ENTRIES SUPPLIED >>
>> begin
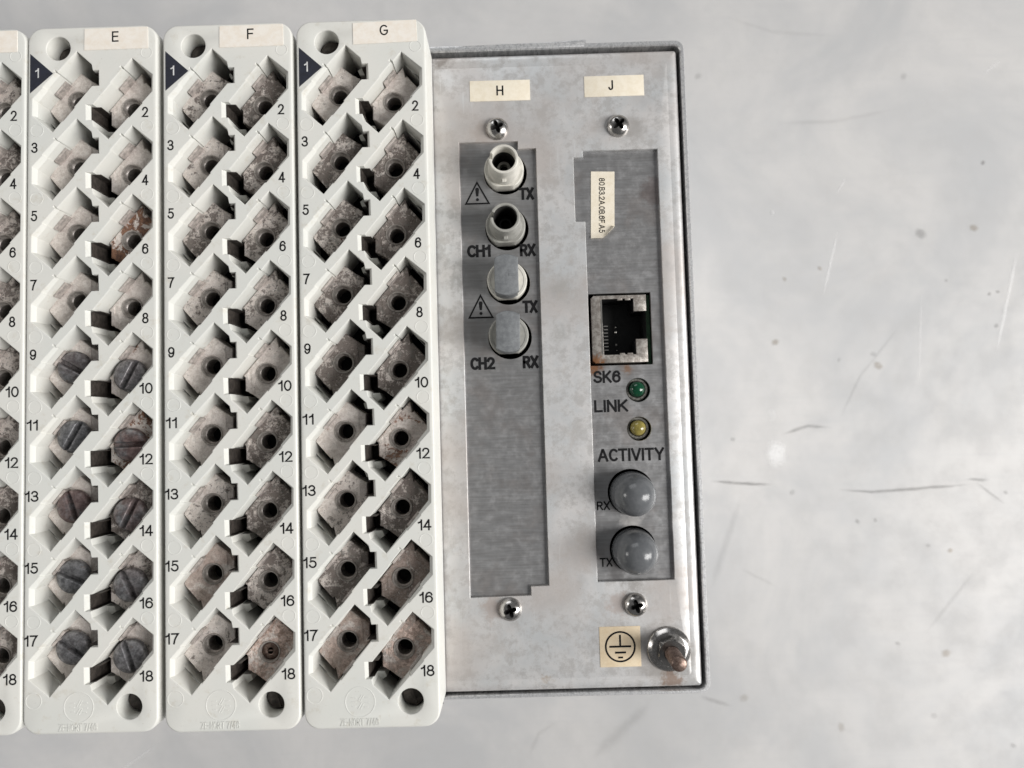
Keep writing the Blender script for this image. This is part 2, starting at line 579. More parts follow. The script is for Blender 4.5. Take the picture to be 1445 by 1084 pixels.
>> end
>> begin
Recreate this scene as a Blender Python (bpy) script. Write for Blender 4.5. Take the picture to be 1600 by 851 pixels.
>> end
>> begin
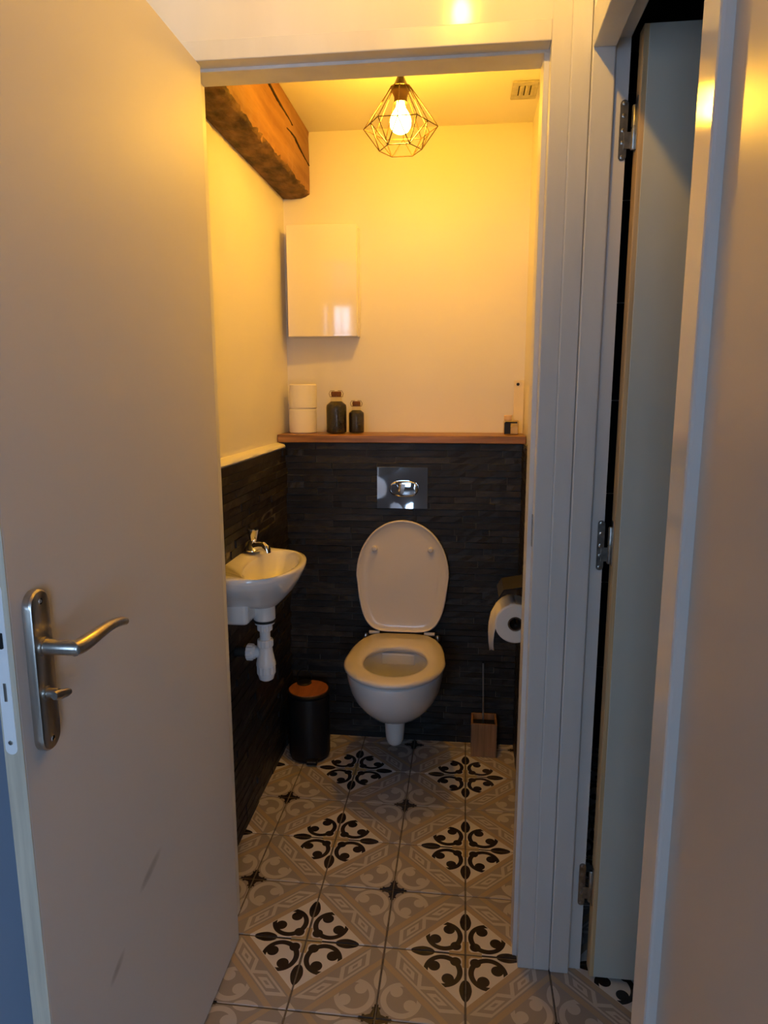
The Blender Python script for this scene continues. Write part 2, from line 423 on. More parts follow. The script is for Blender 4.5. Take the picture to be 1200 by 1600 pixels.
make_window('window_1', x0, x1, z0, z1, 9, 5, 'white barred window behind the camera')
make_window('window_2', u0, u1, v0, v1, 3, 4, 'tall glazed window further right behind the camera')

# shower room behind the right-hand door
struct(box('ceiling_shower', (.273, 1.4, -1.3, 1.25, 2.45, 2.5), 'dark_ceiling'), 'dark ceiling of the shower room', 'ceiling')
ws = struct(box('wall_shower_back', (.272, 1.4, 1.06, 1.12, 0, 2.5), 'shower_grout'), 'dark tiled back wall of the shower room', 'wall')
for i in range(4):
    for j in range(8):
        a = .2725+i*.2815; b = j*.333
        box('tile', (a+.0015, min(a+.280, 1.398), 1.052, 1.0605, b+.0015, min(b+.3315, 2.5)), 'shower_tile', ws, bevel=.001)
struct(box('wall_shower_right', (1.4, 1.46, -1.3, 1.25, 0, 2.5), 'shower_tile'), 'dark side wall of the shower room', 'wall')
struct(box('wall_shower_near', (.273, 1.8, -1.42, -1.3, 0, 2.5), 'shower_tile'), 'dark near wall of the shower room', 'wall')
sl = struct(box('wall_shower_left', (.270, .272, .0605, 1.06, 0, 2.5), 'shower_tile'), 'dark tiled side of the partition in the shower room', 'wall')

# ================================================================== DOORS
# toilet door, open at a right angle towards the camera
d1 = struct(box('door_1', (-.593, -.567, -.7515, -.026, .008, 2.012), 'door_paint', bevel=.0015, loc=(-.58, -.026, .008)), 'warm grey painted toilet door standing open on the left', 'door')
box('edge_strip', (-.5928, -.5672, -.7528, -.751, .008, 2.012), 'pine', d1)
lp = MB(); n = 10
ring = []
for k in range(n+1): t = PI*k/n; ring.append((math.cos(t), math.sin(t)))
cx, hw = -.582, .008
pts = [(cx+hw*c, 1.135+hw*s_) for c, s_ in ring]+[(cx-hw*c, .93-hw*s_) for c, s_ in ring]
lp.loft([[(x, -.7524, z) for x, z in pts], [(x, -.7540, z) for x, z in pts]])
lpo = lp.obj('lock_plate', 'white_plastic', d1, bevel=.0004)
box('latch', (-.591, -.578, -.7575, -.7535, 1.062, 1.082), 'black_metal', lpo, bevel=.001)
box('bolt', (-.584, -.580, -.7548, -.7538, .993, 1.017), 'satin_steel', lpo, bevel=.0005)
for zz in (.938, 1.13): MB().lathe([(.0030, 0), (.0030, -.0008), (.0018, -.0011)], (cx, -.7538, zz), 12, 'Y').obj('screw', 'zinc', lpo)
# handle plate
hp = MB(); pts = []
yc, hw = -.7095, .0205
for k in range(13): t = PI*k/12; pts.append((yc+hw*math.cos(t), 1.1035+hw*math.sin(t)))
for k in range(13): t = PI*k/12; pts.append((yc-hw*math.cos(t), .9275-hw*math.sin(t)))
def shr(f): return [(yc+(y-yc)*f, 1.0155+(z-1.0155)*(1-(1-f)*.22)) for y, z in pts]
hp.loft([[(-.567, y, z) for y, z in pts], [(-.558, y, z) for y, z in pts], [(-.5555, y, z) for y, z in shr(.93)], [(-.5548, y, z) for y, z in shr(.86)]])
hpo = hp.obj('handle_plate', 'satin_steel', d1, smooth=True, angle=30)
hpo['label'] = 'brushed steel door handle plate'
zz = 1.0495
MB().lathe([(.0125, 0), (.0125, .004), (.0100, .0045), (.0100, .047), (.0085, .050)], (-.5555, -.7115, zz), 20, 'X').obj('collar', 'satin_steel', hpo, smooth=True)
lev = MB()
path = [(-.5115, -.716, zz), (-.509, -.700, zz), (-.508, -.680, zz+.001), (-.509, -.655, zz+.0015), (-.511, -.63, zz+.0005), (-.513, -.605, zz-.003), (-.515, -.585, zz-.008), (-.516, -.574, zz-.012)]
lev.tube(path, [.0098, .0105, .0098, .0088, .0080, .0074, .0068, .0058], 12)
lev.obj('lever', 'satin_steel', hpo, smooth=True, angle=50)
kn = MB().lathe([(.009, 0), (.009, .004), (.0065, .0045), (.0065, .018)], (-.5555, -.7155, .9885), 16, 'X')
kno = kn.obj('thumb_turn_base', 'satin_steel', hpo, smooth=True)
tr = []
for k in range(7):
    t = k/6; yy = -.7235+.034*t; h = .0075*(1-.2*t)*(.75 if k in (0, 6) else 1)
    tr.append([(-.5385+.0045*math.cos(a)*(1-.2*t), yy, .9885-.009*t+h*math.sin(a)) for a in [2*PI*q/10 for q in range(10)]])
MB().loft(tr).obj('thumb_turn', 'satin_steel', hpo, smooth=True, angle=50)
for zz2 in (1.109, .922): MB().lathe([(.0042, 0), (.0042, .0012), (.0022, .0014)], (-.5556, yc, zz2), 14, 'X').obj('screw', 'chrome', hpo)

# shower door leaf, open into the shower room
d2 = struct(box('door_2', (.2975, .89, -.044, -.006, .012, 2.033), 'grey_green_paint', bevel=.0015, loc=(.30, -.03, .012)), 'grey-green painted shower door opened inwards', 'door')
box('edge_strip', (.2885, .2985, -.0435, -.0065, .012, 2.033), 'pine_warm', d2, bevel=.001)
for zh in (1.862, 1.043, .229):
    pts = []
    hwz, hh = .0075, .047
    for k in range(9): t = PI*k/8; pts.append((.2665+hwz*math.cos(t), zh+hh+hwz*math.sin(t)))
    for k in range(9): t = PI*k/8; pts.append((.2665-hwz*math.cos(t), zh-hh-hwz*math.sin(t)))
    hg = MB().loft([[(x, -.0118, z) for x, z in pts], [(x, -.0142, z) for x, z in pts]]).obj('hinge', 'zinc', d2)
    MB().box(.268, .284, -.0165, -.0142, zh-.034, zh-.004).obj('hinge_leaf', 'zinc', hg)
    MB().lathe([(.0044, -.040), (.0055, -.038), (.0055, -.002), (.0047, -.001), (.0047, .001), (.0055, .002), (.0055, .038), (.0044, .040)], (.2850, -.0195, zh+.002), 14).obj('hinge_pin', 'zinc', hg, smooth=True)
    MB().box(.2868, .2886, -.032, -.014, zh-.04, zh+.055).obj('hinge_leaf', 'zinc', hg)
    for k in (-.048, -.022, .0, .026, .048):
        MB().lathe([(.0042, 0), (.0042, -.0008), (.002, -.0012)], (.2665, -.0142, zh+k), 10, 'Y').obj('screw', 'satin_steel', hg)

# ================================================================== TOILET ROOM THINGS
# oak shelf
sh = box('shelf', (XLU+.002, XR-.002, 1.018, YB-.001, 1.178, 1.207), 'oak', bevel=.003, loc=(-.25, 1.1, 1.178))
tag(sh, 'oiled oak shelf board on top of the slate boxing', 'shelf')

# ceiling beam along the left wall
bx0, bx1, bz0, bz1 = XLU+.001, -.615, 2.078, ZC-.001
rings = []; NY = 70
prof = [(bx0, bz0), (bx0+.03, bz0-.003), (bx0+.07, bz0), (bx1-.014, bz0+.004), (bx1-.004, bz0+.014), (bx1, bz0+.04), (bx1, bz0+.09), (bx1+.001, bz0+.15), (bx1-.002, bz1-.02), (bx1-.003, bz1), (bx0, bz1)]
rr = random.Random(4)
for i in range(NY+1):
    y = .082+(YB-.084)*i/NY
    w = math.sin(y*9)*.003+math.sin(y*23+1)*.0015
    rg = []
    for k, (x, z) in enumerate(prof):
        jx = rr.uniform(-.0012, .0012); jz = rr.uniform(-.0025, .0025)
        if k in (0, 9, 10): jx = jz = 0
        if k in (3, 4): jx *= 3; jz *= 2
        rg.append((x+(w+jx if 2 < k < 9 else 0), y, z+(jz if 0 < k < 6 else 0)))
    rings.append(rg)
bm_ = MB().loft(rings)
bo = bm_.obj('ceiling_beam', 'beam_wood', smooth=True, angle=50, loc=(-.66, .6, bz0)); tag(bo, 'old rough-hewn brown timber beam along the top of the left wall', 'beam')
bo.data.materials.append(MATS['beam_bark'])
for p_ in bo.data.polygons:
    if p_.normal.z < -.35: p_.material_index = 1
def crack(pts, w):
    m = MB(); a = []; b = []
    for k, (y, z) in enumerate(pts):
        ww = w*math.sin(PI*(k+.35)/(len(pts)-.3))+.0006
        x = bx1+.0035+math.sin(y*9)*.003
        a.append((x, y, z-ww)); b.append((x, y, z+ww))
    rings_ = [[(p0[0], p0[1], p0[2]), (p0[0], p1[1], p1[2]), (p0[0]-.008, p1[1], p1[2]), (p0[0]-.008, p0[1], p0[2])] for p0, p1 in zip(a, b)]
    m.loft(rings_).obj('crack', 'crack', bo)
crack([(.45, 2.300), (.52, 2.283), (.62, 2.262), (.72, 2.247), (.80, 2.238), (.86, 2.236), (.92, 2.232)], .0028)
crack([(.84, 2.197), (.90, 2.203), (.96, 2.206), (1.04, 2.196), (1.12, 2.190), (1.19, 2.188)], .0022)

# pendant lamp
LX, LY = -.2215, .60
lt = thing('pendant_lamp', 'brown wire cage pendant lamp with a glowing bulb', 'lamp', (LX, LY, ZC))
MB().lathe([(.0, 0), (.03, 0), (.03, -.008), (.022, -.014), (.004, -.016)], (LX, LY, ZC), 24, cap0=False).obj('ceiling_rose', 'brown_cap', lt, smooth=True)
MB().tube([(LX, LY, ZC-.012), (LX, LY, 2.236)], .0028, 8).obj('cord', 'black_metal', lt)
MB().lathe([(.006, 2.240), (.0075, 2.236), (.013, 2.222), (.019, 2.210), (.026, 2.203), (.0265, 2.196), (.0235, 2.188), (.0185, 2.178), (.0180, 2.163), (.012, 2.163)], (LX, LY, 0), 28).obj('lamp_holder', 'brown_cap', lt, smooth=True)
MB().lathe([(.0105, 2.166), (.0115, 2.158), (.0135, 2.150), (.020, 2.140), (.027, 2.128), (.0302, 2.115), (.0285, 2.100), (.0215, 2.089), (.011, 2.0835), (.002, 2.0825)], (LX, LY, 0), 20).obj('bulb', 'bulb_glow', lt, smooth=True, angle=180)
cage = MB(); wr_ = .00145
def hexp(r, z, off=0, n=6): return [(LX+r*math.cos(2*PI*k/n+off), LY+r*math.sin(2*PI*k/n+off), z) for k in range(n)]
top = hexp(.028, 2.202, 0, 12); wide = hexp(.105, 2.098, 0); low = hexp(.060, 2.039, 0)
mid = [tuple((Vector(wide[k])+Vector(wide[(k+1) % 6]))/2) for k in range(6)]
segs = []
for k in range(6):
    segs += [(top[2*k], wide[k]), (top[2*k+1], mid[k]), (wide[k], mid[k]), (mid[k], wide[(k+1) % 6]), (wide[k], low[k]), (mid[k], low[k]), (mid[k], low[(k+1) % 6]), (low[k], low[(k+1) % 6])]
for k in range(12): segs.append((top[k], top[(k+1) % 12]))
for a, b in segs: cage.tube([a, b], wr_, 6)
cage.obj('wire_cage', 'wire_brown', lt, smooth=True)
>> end
TASK DESCRIPTION >>
The lines to return run from the one containing "The Blender Python" down to the one containing "in the shower room', 'wall')"; give them exactly, both included, and no others.

ANSWER TO THE EXERCISE >>
The Blender Python script for this scene continues. Write part 2, from line 423 on. More parts follow. The script is for Blender 4.5. Take the picture to be 1200 by 1600 pixels.
make_window('window_1', x0, x1, z0, z1, 9, 5, 'white barred window behind the camera')
make_window('window_2', u0, u1, v0, v1, 3, 4, 'tall glazed window further right behind the camera')

# shower room behind the right-hand door
struct(box('ceiling_shower', (.273, 1.4, -1.3, 1.25, 2.45, 2.5), 'dark_ceiling'), 'dark ceiling of the shower room', 'ceiling')
ws = struct(box('wall_shower_back', (.272, 1.4, 1.06, 1.12, 0, 2.5), 'shower_grout'), 'dark tiled back wall of the shower room', 'wall')
for i in range(4):
    for j in range(8):
        a = .2725+i*.2815; b = j*.333
        box('tile', (a+.0015, min(a+.280, 1.398), 1.052, 1.0605, b+.0015, min(b+.3315, 2.5)), 'shower_tile', ws, bevel=.001)
struct(box('wall_shower_right', (1.4, 1.46, -1.3, 1.25, 0, 2.5), 'shower_tile'), 'dark side wall of the shower room', 'wall')
struct(box('wall_shower_near', (.273, 1.8, -1.42, -1.3, 0, 2.5), 'shower_tile'), 'dark near wall of the shower room', 'wall')
sl = struct(box('wall_shower_left', (.270, .272, .0605, 1.06, 0, 2.5), 'shower_tile'), 'dark tiled side of the partition in the shower room', 'wall')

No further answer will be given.